* RECORDS FOR THIS EXERCISE:
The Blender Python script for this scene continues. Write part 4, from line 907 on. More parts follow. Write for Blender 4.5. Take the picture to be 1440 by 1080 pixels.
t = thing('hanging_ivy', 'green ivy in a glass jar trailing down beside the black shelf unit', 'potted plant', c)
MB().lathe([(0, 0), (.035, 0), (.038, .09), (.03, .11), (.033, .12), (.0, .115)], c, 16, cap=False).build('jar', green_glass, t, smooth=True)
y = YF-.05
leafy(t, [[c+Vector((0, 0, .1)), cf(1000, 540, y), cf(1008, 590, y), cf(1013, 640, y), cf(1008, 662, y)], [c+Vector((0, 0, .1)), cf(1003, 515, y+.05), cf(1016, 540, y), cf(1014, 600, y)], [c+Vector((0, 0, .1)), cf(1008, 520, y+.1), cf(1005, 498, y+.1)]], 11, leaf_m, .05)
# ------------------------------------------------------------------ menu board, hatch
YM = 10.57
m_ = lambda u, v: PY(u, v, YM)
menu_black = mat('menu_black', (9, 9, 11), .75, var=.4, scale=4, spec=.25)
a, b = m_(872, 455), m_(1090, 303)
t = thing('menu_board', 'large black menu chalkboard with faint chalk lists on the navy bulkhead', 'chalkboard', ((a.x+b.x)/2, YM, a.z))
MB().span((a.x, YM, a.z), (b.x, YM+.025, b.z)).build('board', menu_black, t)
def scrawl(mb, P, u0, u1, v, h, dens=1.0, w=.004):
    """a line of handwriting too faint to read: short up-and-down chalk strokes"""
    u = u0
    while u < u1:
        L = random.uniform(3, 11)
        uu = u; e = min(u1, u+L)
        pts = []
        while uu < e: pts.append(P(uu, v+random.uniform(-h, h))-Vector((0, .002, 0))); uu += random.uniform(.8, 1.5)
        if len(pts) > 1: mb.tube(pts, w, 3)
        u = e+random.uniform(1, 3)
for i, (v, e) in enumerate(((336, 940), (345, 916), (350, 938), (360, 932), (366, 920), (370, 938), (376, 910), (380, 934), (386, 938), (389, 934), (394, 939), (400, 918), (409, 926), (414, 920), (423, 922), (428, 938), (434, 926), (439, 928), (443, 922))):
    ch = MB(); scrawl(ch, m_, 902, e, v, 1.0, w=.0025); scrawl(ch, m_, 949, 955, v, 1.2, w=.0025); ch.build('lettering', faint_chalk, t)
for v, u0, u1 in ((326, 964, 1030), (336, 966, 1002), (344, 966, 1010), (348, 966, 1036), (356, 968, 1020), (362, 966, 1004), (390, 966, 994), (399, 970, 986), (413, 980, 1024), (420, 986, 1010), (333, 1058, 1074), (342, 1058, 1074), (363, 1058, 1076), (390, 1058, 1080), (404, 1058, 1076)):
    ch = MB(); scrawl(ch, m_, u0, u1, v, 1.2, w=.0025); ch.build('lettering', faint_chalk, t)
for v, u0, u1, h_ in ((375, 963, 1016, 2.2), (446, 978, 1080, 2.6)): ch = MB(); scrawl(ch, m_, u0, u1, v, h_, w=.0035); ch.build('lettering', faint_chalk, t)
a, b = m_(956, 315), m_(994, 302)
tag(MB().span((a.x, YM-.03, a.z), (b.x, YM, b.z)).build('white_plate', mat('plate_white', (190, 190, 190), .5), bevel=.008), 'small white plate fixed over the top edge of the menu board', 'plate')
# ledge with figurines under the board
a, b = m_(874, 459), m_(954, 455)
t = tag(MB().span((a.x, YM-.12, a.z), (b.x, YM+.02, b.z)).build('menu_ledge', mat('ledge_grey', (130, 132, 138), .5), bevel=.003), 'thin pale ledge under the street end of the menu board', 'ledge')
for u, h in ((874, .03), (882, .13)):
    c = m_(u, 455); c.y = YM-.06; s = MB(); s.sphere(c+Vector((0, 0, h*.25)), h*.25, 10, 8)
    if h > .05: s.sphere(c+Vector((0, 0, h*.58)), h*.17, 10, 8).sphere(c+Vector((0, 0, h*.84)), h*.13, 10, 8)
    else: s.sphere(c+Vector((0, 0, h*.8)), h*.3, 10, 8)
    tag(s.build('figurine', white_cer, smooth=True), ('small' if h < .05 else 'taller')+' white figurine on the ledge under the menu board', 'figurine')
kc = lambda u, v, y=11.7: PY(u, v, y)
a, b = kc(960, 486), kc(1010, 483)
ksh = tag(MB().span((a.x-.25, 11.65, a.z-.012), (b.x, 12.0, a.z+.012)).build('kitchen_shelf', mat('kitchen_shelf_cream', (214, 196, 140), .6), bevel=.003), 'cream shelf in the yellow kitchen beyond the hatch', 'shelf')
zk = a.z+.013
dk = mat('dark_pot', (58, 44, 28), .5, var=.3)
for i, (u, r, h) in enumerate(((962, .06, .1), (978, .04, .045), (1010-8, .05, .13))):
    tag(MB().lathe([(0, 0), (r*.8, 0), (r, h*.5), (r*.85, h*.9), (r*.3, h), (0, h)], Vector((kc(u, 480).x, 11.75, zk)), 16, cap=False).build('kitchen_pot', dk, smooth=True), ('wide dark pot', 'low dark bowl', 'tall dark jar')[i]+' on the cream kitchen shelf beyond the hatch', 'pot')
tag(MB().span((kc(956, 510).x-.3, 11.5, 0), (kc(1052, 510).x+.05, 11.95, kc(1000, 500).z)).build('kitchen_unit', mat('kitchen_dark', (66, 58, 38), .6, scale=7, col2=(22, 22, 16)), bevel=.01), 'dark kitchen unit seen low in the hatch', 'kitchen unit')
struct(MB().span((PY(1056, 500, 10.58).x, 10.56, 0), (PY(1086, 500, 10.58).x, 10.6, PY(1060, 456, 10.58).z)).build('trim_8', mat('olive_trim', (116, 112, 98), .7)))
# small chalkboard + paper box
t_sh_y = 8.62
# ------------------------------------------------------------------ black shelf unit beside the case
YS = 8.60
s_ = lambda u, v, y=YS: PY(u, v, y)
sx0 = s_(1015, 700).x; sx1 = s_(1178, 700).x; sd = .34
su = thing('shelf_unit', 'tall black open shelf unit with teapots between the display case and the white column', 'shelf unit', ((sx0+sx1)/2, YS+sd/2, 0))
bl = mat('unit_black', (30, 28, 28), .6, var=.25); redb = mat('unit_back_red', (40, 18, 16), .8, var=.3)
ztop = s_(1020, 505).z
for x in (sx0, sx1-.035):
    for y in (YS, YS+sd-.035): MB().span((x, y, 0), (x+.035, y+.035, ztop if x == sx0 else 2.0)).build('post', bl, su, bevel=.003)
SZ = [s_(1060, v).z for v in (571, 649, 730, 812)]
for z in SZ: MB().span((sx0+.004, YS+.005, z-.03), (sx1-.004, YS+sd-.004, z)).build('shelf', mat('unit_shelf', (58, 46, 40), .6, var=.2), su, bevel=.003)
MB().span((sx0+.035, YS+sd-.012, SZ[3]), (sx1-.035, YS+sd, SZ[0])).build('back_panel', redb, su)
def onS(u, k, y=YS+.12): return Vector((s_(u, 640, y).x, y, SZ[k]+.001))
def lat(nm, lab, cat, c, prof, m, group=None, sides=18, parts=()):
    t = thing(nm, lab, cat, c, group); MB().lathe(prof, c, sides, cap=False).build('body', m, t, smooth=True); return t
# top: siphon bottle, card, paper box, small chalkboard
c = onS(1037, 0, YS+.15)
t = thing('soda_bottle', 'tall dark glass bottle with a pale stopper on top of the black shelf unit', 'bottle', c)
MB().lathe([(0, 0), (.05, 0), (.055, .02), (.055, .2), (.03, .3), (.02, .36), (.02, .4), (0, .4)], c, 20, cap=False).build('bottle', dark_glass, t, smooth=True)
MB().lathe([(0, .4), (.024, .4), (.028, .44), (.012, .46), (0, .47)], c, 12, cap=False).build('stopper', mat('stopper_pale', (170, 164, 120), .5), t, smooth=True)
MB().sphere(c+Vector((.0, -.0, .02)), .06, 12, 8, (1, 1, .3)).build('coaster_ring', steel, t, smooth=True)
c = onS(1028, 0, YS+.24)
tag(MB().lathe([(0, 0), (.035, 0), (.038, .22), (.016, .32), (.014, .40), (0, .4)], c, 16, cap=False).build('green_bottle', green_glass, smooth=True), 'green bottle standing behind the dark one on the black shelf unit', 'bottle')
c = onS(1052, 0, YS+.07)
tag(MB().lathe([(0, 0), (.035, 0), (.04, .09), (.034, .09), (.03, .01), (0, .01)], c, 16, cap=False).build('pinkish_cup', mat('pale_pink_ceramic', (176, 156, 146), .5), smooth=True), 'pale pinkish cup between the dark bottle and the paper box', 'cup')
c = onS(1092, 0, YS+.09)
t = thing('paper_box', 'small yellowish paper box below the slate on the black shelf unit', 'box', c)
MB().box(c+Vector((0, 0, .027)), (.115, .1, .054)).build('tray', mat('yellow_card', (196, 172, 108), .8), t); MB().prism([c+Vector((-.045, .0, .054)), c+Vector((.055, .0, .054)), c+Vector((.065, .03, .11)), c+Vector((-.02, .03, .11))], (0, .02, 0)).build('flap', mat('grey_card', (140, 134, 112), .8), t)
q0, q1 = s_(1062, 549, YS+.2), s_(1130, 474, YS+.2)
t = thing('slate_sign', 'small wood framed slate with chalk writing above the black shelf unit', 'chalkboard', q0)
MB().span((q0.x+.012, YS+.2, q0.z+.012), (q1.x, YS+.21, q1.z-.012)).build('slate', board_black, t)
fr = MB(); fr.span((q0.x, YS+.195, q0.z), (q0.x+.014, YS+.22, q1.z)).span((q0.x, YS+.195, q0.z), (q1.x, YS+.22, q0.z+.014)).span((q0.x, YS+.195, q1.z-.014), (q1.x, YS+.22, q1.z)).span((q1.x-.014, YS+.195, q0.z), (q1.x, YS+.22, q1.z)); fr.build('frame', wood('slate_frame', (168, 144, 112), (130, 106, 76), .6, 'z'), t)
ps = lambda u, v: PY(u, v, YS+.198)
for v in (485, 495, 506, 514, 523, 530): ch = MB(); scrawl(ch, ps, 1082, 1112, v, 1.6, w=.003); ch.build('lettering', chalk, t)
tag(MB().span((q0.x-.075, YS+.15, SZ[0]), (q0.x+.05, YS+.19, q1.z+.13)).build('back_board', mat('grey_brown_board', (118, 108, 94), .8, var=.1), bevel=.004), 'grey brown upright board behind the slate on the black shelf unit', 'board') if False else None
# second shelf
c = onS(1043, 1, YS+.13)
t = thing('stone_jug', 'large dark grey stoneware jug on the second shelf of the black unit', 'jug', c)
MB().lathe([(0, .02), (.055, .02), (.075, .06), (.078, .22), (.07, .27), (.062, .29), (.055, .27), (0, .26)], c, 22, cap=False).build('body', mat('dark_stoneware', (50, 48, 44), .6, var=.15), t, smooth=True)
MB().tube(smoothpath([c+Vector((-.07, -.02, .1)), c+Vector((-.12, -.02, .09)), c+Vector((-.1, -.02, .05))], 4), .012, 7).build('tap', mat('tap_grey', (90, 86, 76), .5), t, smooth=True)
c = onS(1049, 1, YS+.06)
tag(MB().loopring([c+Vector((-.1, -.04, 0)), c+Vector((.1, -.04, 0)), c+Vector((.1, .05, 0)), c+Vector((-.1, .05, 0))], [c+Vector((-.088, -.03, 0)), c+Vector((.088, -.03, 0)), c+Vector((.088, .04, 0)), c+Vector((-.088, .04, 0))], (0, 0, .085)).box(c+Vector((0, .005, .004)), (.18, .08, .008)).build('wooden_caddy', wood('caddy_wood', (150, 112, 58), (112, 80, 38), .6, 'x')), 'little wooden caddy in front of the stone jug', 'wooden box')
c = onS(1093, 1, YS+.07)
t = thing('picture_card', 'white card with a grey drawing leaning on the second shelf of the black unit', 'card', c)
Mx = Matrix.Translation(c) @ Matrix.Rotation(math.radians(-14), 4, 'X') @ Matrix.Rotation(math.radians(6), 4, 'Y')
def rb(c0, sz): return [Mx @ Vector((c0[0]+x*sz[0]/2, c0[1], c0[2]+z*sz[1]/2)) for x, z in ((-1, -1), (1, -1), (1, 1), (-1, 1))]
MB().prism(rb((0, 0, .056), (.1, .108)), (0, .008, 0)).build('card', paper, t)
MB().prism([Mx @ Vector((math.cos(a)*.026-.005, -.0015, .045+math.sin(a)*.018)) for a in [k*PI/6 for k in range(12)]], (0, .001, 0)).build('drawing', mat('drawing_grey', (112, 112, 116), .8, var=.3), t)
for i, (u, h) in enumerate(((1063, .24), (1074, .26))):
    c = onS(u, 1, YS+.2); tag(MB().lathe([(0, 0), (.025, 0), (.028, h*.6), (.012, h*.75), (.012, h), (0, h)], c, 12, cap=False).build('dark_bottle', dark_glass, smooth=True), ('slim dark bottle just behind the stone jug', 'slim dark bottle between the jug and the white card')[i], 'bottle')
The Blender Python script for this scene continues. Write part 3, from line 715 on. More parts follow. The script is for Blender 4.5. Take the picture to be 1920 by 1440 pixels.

* INSTRUCTIONS FOR THE TASK:
Your task is to gather every line with the word "scene" and copy it.

* FINAL ANSWER:
The Blender Python script for this scene continues. Write part 4, from line 907 on. More parts follow. Write for Blender 4.5. Take the picture to be 1440 by 1080 pixels.
The Blender Python script for this scene continues. Write part 3, from line 715 on. More parts follow. The script is for Blender 4.5. Take the picture to be 1920 by 1440 pixels.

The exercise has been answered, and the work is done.